Local Living All Over Again
Many years ago I was given a lift home from an Iranian party by a young women who was an up and coming comedian...now famous.
As we approached Kentish Town (where I live) she said, 'Why do all the mad people get off at Kentish Town?' It was a good question then and it's a better one now.
Let me describe them: there's the small woman with the shaven head and no teeth who pushes her possessions around in carrier bags in a supermarket trolley. Very occasionally she rants at something but rarely.
There's the elderly black woman always heavily rouged who never seems to walk, only sits - sometimes in silence watching, but often spitting obscenities at every individual passing by.
There's the rather upper-class sounding young man with a megaphone who harangues us all as he stands outside Kentish Town station, orating about the various conspiracies behind everything.

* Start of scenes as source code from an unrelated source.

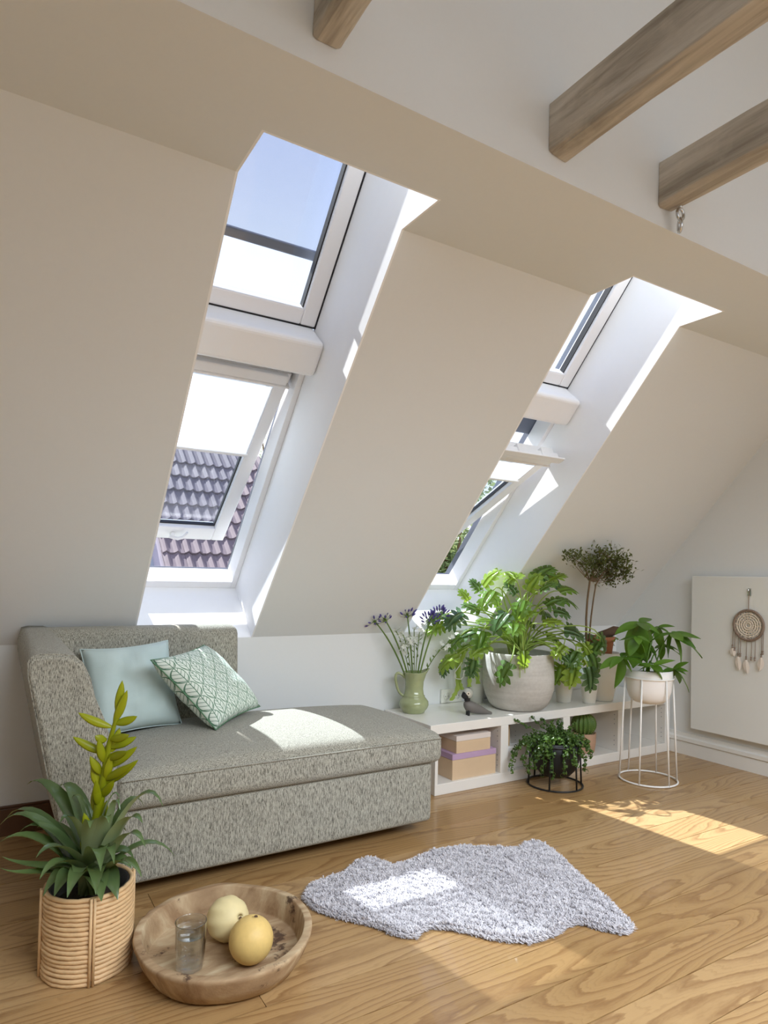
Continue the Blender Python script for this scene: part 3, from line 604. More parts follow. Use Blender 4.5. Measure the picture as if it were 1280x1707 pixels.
def tree(name, c, rad, n, mat, size, label, seed, group=None, leafk=1):
    t = thing(name, label, 'tree', (c[0], c[1], -4.0), group); rr = random.Random(seed)
    m = MB(); m.tube([(c[0], c[1], -4.0), (c[0]+.1, c[1], c[2]-rad[2]*.6), (c[0], c[1], c[2]+rad[2]*.3)], [.18, .14, .05], 10)
    br = []
    for i in range(9):
        q = rr.uniform(0, 6.28); e = V(c[0]+math.cos(q)*rad[0]*.7, c[1]+math.sin(q)*rad[1]*.7, c[2]+rr.uniform(-.3, .7)*rad[2]); s_ = V(c[0], c[1], c[2]-rad[2]*.5); br.append(e)
        m.tube(bez(s_, (s_+e)/2+V(0, 0, -.1), e, 5), [.06, .05, .04, .03, .02, .01], 6)
    m.build('trunk', M['bark'], t)
    m = MB()
    cl = [V(c[0]+rr.gauss(0, .45)*rad[0], c[1]+rr.gauss(0, .45)*rad[1], c[2]+rr.gauss(0, .45)*rad[2]) for _ in range(60)]
    for i in range(n):
        k_ = rr.choice(cl); p = k_+V(rr.gauss(0, .16)*rad[0], rr.gauss(0, .16)*rad[1], rr.gauss(0, .16)*rad[2])
        d = V(rr.uniform(-1, 1), rr.uniform(-1, 1), rr.uniform(-1, .6)).normalized(); F_ = frame_of(d, V(rr.uniform(-1, 1), rr.uniform(-1, 1), 1)); s = size*rr.uniform(.6, 1.3)
        P = [F_ @ V(*q)*s+p for q in ((0, 0, 0), (-.3, .5, .08), (0, 1, 0), (.3, .5, .08))]
        m.add(P, [(0, 1, 2), (0, 2, 3)])
    tag(m.build('foliage', mat, t), kind='stuff')
tree('tree', (8.6, 11.5, 1.2), (2.6, 1.6, 2.4), 9000, M['treeleaf'], .16, 'dense green tree outside the farther open skylight', 2)
tree('birch_tree', (6.2, 15.5, 3.6), (1.3, 1.0, 1.9), 1500, M['paleleaf'], .10, 'pale sparse birch tree against the sky behind the tiled roof', 7)
# ================================================================ sofa and cushions
t = thing('chaise_sofa', 'grey tweed one-armed chaise sofa below the skylights', 'sofa', (1.1, 2.9, 0))
TW_ = M['tweed']
m = MB(); m.rbox(.40, 1.825, 2.505, 3.30, .055, .335, .025); m.build('base', TW_, t, smooth=True, merge=.0005)
m = MB(); m.rbox(.425, 1.862, 2.470, 3.24, .330, .462, .04, crown=.070, nn=14); m.build('seat_cushion', TW_, t, smooth=True, merge=.0005)
# arm: flared outwards, sloping inner face, swept towards the back
def arm_mesh():
    m = MB()
    def prof(v):   # v 0 front .. 1 back
        zt = .905+.035*v; xi = .285-.02*v
        return [(.40, .055), (.33, .055), (.305, .075), (.245, .30), (.185, .60), (.138, .84), (.137, .885), (.150, zt-.004), (.175, zt+.002), (.235, zt), (xi-.01, zt-.008), (xi+.02, zt-.035), (xi+.045, zt-.09), (.345, .75), (.378, .67), (.405, .58), (.424, .50), (.436, .42), (.436, .055)]
    rows = []; ysl = [(2.492, .02), (2.497, .006), (2.505, 0)]+[(2.505+(3.325-2.505)*i/8, 0) for i in range(1, 9)]
    for yv, ins in ysl:
        v = (yv-2.492)/(3.325-2.492); P = prof(v); cx = sum(p[0] for p in P)/len(P); cz = sum(p[1] for p in P)/len(P)
        row = []
        for x_, z_ in P:
            dx, dz = x_-cx, z_-cz; L = math.hypot(dx, dz); row.append((x_-dx/L*ins, yv, z_-dz/L*ins))
        rows.append(row)
    n = len(rows[0]); vs = [p for r_ in rows for p in r_]; fs = []
    for i in range(len(rows)-1):
        for k in range(n): fs.append((i*n+k, i*n+(k+1) % n, (i+1)*n+(k+1) % n, (i+1)*n+k))
    fs += [tuple(range(n)), tuple(range(len(vs)-1, len(vs)-n-1, -1))]
    m.add(vs, fs); return m, rows
m, rows = arm_mesh(); arm = m.build('armrest', TW_, t, fixn=True); arm.data.polygons.foreach_set('use_smooth', [len(p.vertices) == 4 for p in arm.data.polygons])
m = MB(); m.tube([V(p[0], p[1]-.001, p[2]) for p in rows[2][2:18]], .0035, 6); m.build('piping', M['tweed'], arm, smooth=True)
def wb(p):
    k = (p.z-.3)/.62; L = .137+max(0, .88-p.z)*.19; return V(L+(p.x-.165)*(1.10-L)/(1.10-.165), p.y+.045*k, p.z)
m = MB(); m.rbox(.165, 1.10, 3.120, 3.265, .30, .938, .045, nn=10, warp=wb); m.build('backrest', TW_, t, smooth=True, merge=.0005)
m = MB(); m.tube([V(.44, 2.469, .448), V(1.84, 2.469, .448)], .003, 6); m.build('seam', TW_, t)
for x_, y_ in ((.48, 2.70), (1.70, 2.72), (.48, 3.2), (1.70, 3.2)):
    m = MB(); m.box(x_-.025, x_+.025, y_-.025, y_+.025, 0, .058); m.build('leg', M['black'], t)
def cushion(name, c, e1, e2, thick, mat, label, pipe=None, seed=1, ripple=.004):
    c, e1, e2 = V(c), V(e1), V(e2); nrm = e1.cross(e2).normalized(); n = 22
    t = thing(name, label, 'cushion', c-V(0, 0, .2), 'cushions on the sofa'); m = MB(); fa = []; org = wl(t)
    for side in (1, -1):
        vs = []
        for i in range(n+1):
            for j in range(n+1):
                u, v = -1+2*i/n, -1+2*j/n
                k = max(0, (1-u**4))**.55*max(0, (1-v**4))**.55
                pin = 1-.075*(1-abs(v)**2)*abs(u)**6; pin2 = 1-.075*(1-abs(u)**2)*abs(v)**6
                w_ = noise.noise(V(u*2+seed, v*2, seed*3.1))*ripple*2+noise.noise(V(u*6, v*5+seed, 1.7))*ripple
                vs.append(c+e1*u*pin+e2*v*pin2+nrm*side*(thick*k*.5+w_*k))
        b = len(m.v); fs = []
        for i in range(n):
            for j in range(n):
                q4 = (i*(n+1)+j, (i+1)*(n+1)+j, (i+1)*(n+1)+j+1, i*(n+1)+j+1); fs.append(q4 if side > 0 else q4[::-1])
        m.add(vs, fs)
    me = m.mesh('cover', mat, org, True)
    uvl = me.uv_layers.new(name='UVMap'); N1 = (n+1)**2
    for lp in me.loops:
        i = lp.vertex_index % N1; uvl.data[lp.index].uv = ((i//(n+1))/n, (i % (n+1))/n)
    b = bmesh.new(); b.from_mesh(me); bmesh.ops.remove_doubles(b, verts=b.verts, dist=.0006); b.to_mesh(me); b.free()
    o = bpy.data.objects.new('cover', me); C.objects.link(o); o.parent = t
    m = MB(); pts = []
    for u, v in [(-1+2*i/n, -1) for i in range(n)]+[(1, -1+2*i/n) for i in range(n)]+[(1-2*i/n, 1) for i in range(n)]+[(-1, 1-2*i/n) for i in range(n)]:
        pin = 1-.075*(1-abs(v)**2)*abs(u)**6; pin2 = 1-.075*(1-abs(u)**2)*abs(v)**6; pts.append(c+e1*u*pin+e2*v*pin2)
    m.tube(pts, .0028, 6, closed=True); m.build('edge_seam', pipe or mat, t, smooth=True)
    return t
cushion('cushion', (.570, 3.035, .685), (.187, .012, .012), (-.018, .075, .180), .16, M['bluecloth'], 'plain pale blue cushion leaning in the sofa corner', seed=2, ripple=.008)
cushion('cushion', (.882, 2.925, .690), (.15, .135, .012), (-.130, .035, .150), .14, M['leafprint'], 'white cushion with green leaf line print', plain('green_piping', srgb(84, 128, 96), .8), seed=5)

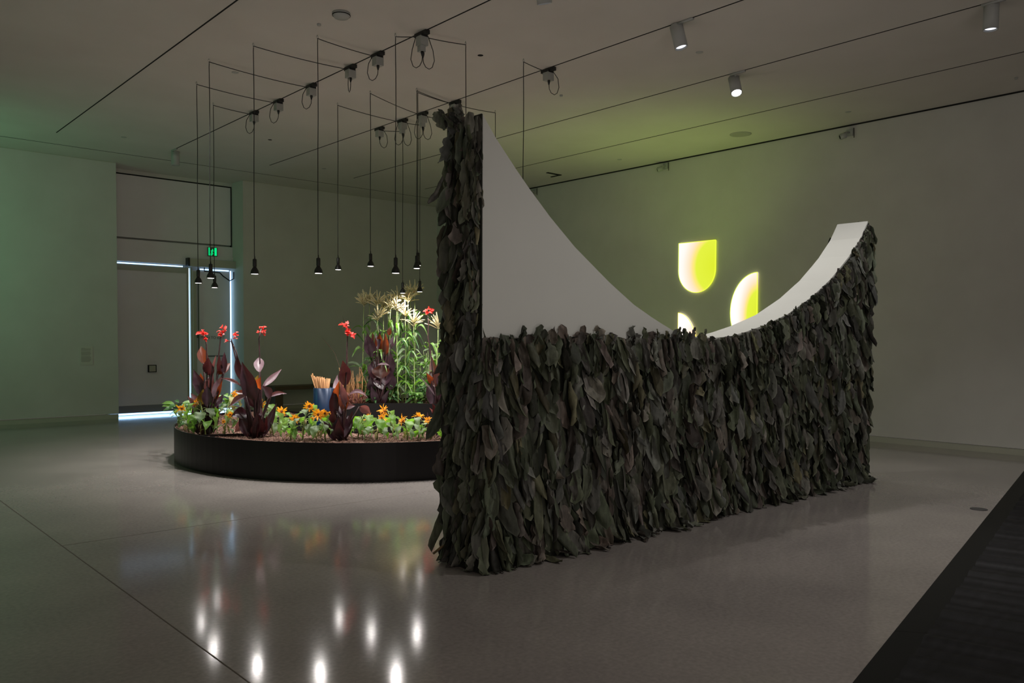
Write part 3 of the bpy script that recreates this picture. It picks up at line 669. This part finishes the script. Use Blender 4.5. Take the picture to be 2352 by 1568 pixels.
canna(Z2, (474, 997), ZS, [
    (430, 520, 400, 315, 100, 'o'), (500, 650, 480, 440, 112, 'p'), (425, 900, 315, 575, 105, 'p'), (405, 890, 395, 620, 110, 'o'), (500, 870, 540, 620, 112, 'l'),
    (540, 900, 632, 650, 84, 'l'), (520, 640, 572, 410, 52, 'l'), (590, 640, 732, 505, 90, 'o'), (640, 640, 610, 420, 62, 'p'), (435, 1000, 425, 800, 116, 'g'),
    (370, 1010, 245, 875, 62, 'l'), (400, 1000, 285, 845, 74, 'l'), (520, 1010, 650, 860, 96, 'p'), (530, 1180, 590, 1005, 70, 'l'), (455, 870, 500, 650, 80, 'l'),
    (655, 640, 665, 380, 60, 'p'), (470, 1000, 470, 760, 100, 'p'), (560, 940, 640, 700, 60, 'o'), (500, 1080, 600, 930, 80, 'p'), (470, 1240, 540, 1080, 80, 'p')],
    [[(470, 1310), (470, 900), (465, 500), (462, 300), (450, 240), (430, 190)], [(500, 1310), (560, 900), (590, 500), (620, 240), (640, 170)]],
    [(405, 180, 62), (432, 165, 45), (462, 240, 38), (645, 135, 58), (638, 180, 55)], 'dark canna clump at the left end of the planter, with two red flower stalks')
canna(Z2, (588, 1005), ZS, [
    (870, 720, 803, 395, 78, 'p'), (1010, 930, 860, 490, 150, 'p'), (990, 870, 1045, 640, 110, 'g'), (1060, 800, 1075, 660, 90, 'o'), (860, 770, 625, 683, 34, 'l', 26),
    (1090, 775, 1310, 570, 62, 'l'), (1180, 900, 1085, 760, 100, 'p'), (1165, 890, 1365, 852, 46, 'l', 22), (1015, 1010, 855, 750, 96, 'p'), (905, 880, 708, 1010, 84, 'l', 20),
    (890, 850, 790, 830, 56, 'o'), (935, 1100, 735, 1110, 120, 'p', 30), (890, 1150, 778, 1290, 84, 'l'), (1000, 1370, 965, 1080, 110, 'p'), (1065, 1310, 1045, 1090, 100, 'p'),
    (1060, 615, 1055, 438, 100, 'l'), (1000, 900, 920, 600, 90, 'o'), (1020, 1000, 1080, 820, 90, 'p'), (1130, 1290, 1140, 1090, 60, 'p'), (960, 1200, 900, 1040, 90, 'p'), (1090, 1100, 1010, 980, 70, 'l')],
    [[(1090, 1345), (1080, 900), (1066, 620), (1060, 400), (1052, 235), (1080, 120)], [(950, 1370), (905, 950), (860, 720), (800, 390), (745, 265), (690, 258)], [(745, 270), (738, 230)], [(990, 1380), (1020, 1150), (1015, 700)]],
    [(1100, 110, 52), (1098, 165, 50), (1042, 160, 32), (785, 175, 42), (788, 225, 30), (680, 262, 30)], 'dark canna clump in front of the door edge, with a single upright red flower stalk')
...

And today, as so often, there's the tall middle aged character - lean, rangy in a long coat and beanie - who walks at speed around and around the raised platform where there is a flower stall, a few seats under a glass roof and a van selling coffee. He pushes a monocycle in each hand and talks without pause cheerfully, with excitement, at the top of his voice. 'I have the world's largest collection of knives,' he was announcing as I passed him this afternoon. 'You should see them. There's one for...'
Who should see them? All of us or the person in his head he was addressing? I have never seen him arrive nor depart. He is either there or he is not.
Why do all the mad people get off at Kentish Town? I have no idea.